His reflections on Leonardo’s life include insight specifically relating to his unusual character and the intellectual merit of his life’s work. Using this evidence I hope to provide valid observations on Leonardo’s significance as a father of the High Renaissance.

Leonardo (who was christened Lionardo, the name to which Vasari refers) was born near the small town of Vinci on 15th April 1452. The town was situated in the Florentine province of Italy, where his father, Ser Piero was a notary. According to Vasari, Leonardo was somewhat of a child prodigy in his studies, but he showed little commitment to one single area, constantly finding new interests in other subjects:

“Thus in arithmetic, during the few months that he studied it, he made such progress that he frequently confounded his master by continually raising doubts and difficulties. He devoted some time to music … Yet though he studied so many different things, he never neglected design and working in relief, those being the things which appealed to his fancy more than any other.”
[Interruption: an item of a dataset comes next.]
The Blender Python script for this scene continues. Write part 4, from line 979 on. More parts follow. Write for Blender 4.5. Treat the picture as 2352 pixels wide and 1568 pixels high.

Being very conscious of his son’s talents, Ser Piero moved to Florence with Leonardo and his wife (not Leonardo’s mother, as he was illegitimate and never took his father’s name) to utilise them professionally. Being a friend of the artist and sculptor Andrea del Verrocchio (1435-88), Ser Piero convinced him to recruit Leonardo as an apprentice by the promise shown in his work. Verrocchio strongly encouraged da Vinci, and his admiration of his student’s talents convinced Verrocchio to allow Leonardo to participate in the creation of his own paintings and sculptures.